Information provided:
## start

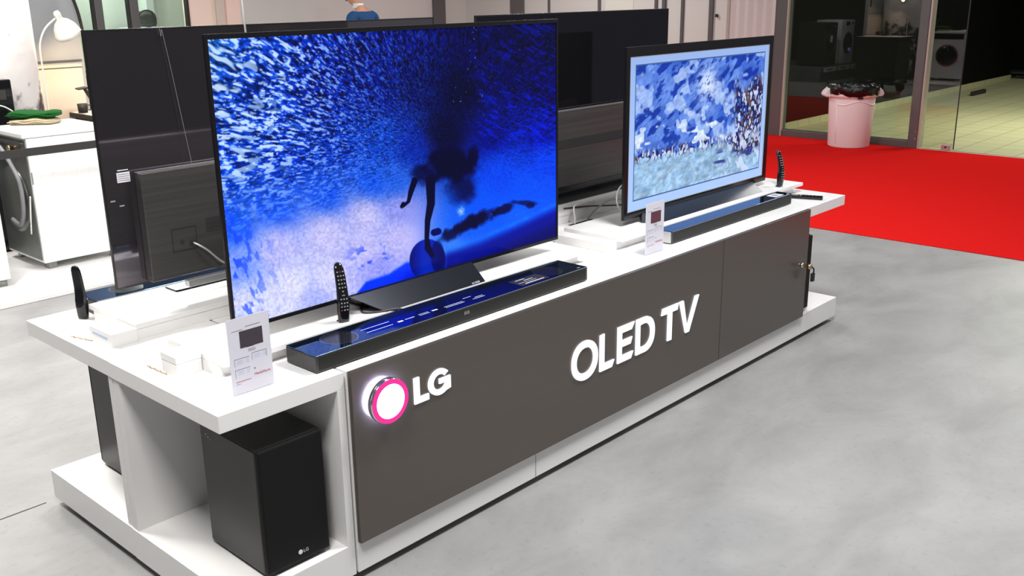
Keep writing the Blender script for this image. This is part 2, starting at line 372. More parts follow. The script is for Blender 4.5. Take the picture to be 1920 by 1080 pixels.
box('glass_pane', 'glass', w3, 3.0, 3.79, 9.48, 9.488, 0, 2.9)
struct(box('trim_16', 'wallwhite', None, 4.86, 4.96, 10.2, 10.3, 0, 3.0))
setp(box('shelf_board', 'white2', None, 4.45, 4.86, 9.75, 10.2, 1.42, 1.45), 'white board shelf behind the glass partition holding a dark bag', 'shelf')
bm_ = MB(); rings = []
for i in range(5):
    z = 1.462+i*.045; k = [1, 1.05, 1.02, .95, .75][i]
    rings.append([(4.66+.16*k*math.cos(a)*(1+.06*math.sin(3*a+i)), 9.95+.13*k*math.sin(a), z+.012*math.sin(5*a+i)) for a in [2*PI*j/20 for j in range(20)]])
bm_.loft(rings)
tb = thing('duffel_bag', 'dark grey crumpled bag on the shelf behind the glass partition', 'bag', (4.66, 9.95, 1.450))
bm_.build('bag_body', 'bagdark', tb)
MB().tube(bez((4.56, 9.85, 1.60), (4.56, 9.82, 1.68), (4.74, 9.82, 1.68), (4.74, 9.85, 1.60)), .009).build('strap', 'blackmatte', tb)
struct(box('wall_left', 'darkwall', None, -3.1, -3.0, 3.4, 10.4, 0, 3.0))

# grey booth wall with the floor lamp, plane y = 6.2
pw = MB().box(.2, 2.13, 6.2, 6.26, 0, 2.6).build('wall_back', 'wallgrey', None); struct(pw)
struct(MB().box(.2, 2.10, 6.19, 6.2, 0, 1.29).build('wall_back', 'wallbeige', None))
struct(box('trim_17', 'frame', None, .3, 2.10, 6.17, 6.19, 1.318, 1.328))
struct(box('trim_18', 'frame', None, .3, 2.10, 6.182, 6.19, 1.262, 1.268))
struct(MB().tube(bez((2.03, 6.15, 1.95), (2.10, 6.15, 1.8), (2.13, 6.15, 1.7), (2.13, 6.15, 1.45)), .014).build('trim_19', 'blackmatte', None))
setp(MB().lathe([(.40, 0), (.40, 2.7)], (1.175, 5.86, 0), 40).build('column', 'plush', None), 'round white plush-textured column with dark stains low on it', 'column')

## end

Short exercise: The lines from the start of the data through the line that contains "10.4, 0, 3.0))" are to be returned exactly, please, with both ends included and every picture left out.

Answer in full:
Keep writing the Blender script for this image. This is part 2, starting at line 372. More parts follow. The script is for Blender 4.5. Take the picture to be 1920 by 1080 pixels.
box('glass_pane', 'glass', w3, 3.0, 3.79, 9.48, 9.488, 0, 2.9)
struct(box('trim_16', 'wallwhite', None, 4.86, 4.96, 10.2, 10.3, 0, 3.0))
setp(box('shelf_board', 'white2', None, 4.45, 4.86, 9.75, 10.2, 1.42, 1.45), 'white board shelf behind the glass partition holding a dark bag', 'shelf')
bm_ = MB(); rings = []
for i in range(5):
    z = 1.462+i*.045; k = [1, 1.05, 1.02, .95, .75][i]
    rings.append([(4.66+.16*k*math.cos(a)*(1+.06*math.sin(3*a+i)), 9.95+.13*k*math.sin(a), z+.012*math.sin(5*a+i)) for a in [2*PI*j/20 for j in range(20)]])
bm_.loft(rings)
tb = thing('duffel_bag', 'dark grey crumpled bag on the shelf behind the glass partition', 'bag', (4.66, 9.95, 1.450))
bm_.build('bag_body', 'bagdark', tb)
MB().tube(bez((4.56, 9.85, 1.60), (4.56, 9.82, 1.68), (4.74, 9.82, 1.68), (4.74, 9.85, 1.60)), .009).build('strap', 'blackmatte', tb)
struct(box('wall_left', 'darkwall', None, -3.1, -3.0, 3.4, 10.4, 0, 3.0))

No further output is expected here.